Decenni or sono era in vigore
un’acuta polemica che campeggiava per esempio fra due noti filosofi che si
professano cristiani e cattolici:
a) Dario Antiseri, enunciava la
sua tesi già dal titolo “Perché la metafisica è necessaria per la scienza e
dannosa per la fede” Queriniana 1980 (seguito poi da “Gloria o miseria della metafisica cattolica italiana?", Armando
1987). Il professore presupponeva che la metafisica fosse assunta dai teologi
cattolici come base da cui ricavare il contenuto della fede.
b) A lui seccamente rispondeva
Vittorio Possenti (ad es. coll’articolo “Ma la metafisica cattolica non è
questa”, in Avvenire del 23-04-1987)
A – L’enciclica Fides et ratio, 76 afferma: “Non
s’intende con essa (la denominazione “filosofia cristiana”) alludere a una
filosofia ufficiale della chiesa, perché la fede non è come tale una
filosofia”; cosicché la metafisica aristotelico-tomistica non è l’unica che sia
utile ai teologi cattolici per tradurre nel pensiero occidentale, che si
esprime per concetti, il messaggio che – eccetto in qualche libro – la Scrittura esprime con i
simboli in quella che oserei definire “metafisica dell’azione” dei semiti. - NB.
Di passaggio ricordo che ho trattato della necessità di una metafisica, che là
chiamavo “dinamica”, nel post “Sull’esistenza di Dio” pubblicato in questo blog
il 22-06-2016.
Ritengo insomma che la filosofia
abbia due funzioni rispetto alla teologia:
a) enuclea i principi della
religione naturale e i connessi “premaboli”, frutto della riflessione umana (ab intra);
b) serve a dare sistemazione
concettuale alle affermazioni della teologia
nel contesto delle definizioni che stabiliscono l’argine contro le
eresie nei grandi concili del passato (che si esprimevano in chiave ontologica statica
di matrice aristotelica)
Ma il prodotto del pensiero umano
non può assolutamente formare il piedestallo originante delle affermazioni
della fede, che vengono dalla rivelazione (ab
extra): “La fede viene dall’ascolto” (Romani 10,17)

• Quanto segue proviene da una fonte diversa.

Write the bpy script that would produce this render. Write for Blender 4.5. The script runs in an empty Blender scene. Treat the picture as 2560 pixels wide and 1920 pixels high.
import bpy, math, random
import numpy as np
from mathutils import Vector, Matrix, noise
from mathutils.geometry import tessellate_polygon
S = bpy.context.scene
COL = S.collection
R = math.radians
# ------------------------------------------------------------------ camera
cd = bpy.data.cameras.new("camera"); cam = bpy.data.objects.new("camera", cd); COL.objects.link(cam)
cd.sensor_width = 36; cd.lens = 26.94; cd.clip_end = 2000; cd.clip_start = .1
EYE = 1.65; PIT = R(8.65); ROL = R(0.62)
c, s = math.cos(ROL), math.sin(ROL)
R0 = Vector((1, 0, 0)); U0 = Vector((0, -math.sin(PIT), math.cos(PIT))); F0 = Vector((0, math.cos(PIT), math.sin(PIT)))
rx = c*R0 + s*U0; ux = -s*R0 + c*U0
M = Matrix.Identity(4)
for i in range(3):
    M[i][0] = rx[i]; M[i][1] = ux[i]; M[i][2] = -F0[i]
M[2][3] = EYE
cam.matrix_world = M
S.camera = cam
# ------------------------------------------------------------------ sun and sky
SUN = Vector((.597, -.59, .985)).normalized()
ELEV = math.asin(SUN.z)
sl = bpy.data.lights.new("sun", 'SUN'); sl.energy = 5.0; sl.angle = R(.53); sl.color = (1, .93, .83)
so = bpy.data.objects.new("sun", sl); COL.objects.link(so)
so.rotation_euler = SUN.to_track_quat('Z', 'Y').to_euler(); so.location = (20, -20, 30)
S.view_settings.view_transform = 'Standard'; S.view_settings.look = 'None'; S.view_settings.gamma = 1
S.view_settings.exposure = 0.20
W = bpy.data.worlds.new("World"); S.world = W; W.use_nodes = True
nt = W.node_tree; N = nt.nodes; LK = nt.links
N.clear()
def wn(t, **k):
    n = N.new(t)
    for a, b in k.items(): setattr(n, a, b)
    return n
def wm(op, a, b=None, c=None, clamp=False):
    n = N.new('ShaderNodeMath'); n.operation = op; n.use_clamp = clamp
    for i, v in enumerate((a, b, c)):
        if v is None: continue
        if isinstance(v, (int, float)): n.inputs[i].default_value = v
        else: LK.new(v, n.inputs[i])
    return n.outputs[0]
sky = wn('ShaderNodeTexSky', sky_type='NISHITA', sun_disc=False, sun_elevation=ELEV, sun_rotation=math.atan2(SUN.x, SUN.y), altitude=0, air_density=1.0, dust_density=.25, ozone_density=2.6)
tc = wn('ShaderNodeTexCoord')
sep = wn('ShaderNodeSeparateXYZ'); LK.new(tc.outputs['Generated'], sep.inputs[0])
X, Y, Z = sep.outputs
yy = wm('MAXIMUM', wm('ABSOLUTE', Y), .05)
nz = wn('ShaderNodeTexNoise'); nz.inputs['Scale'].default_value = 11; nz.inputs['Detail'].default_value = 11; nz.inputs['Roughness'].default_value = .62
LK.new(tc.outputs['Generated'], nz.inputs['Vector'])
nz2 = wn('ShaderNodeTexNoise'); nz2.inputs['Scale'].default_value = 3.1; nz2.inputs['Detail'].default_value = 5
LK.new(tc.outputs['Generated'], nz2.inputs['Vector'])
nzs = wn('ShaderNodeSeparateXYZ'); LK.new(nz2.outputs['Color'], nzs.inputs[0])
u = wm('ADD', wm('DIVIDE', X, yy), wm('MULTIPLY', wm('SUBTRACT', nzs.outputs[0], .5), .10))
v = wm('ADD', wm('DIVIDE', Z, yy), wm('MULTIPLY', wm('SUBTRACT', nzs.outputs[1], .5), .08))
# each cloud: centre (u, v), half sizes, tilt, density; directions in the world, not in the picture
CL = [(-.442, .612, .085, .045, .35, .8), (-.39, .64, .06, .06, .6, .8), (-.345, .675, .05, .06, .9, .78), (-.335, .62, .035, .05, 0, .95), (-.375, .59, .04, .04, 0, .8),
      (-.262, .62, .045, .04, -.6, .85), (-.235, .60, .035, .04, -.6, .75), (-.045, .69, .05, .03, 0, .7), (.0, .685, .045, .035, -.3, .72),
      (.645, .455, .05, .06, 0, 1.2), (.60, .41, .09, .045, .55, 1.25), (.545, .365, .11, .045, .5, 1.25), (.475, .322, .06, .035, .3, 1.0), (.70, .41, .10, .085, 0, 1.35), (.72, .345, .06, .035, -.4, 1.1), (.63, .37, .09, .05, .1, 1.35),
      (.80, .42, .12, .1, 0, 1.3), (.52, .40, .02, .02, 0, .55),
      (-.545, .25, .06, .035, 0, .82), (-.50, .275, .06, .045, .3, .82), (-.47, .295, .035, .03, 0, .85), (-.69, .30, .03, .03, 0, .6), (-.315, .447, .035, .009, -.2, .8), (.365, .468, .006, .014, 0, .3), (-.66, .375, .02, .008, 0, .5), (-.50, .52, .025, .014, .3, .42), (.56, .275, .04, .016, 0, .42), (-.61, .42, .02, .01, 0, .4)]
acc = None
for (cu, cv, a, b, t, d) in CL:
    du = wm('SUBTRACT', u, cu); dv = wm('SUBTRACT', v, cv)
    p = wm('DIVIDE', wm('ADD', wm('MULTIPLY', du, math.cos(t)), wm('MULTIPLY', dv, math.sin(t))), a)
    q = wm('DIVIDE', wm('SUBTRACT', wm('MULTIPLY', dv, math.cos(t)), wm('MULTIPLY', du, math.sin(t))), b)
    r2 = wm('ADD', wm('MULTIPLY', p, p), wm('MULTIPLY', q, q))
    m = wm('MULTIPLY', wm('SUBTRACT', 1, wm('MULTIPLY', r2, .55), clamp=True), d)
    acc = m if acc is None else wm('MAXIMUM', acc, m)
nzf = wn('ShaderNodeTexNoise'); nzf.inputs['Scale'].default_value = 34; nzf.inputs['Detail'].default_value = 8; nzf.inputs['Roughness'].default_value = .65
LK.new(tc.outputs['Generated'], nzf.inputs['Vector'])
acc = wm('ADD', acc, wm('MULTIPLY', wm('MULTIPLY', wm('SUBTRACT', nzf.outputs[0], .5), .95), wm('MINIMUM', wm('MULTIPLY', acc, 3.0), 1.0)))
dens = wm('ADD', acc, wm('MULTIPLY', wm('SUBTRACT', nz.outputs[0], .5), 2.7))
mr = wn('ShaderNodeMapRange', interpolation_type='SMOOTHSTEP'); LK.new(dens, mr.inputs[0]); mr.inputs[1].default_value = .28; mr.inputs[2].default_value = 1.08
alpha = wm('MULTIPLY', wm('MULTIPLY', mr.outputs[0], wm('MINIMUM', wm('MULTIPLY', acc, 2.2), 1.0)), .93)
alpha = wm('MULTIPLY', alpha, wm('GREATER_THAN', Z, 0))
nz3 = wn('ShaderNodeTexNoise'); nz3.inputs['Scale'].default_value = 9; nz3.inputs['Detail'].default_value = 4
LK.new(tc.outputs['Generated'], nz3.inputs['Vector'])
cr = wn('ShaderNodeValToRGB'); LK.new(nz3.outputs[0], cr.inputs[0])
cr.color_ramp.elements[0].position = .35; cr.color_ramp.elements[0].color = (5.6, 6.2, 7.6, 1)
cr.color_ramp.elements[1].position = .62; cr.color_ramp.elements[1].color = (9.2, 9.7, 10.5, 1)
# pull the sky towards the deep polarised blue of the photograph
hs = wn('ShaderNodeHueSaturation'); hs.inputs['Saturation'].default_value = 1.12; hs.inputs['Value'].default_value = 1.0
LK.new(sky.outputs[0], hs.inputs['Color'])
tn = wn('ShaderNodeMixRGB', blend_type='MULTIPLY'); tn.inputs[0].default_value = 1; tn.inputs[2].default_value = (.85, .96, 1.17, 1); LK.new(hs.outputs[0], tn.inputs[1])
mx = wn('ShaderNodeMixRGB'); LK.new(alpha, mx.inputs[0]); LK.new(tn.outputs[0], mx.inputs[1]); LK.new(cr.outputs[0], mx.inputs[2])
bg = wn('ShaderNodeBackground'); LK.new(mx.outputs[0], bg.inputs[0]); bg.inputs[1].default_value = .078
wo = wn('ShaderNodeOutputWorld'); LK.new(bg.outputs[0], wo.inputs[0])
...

B - Questa esposizione (spero)
equilibrata ci mette in guardia dall’esagerazione dei Protestanti che parlano
di sola fide, escludendo qualsiasi
forma di analogia entis (come fa K.
Barth, che non è lontano dal famoso “Memoriale” lasciato da B. Pascal).
Con questo prendiamo le distanze
anche dalla tendenziosa “vulgata” con cui il pensiero degli storici della
filosofia “indifferenti” interpretano il pensiero di I. Kant - cristiano protestante che seguiva con
convinzione la corrente pietista - come rifiuto del discorso filosofico su Dio.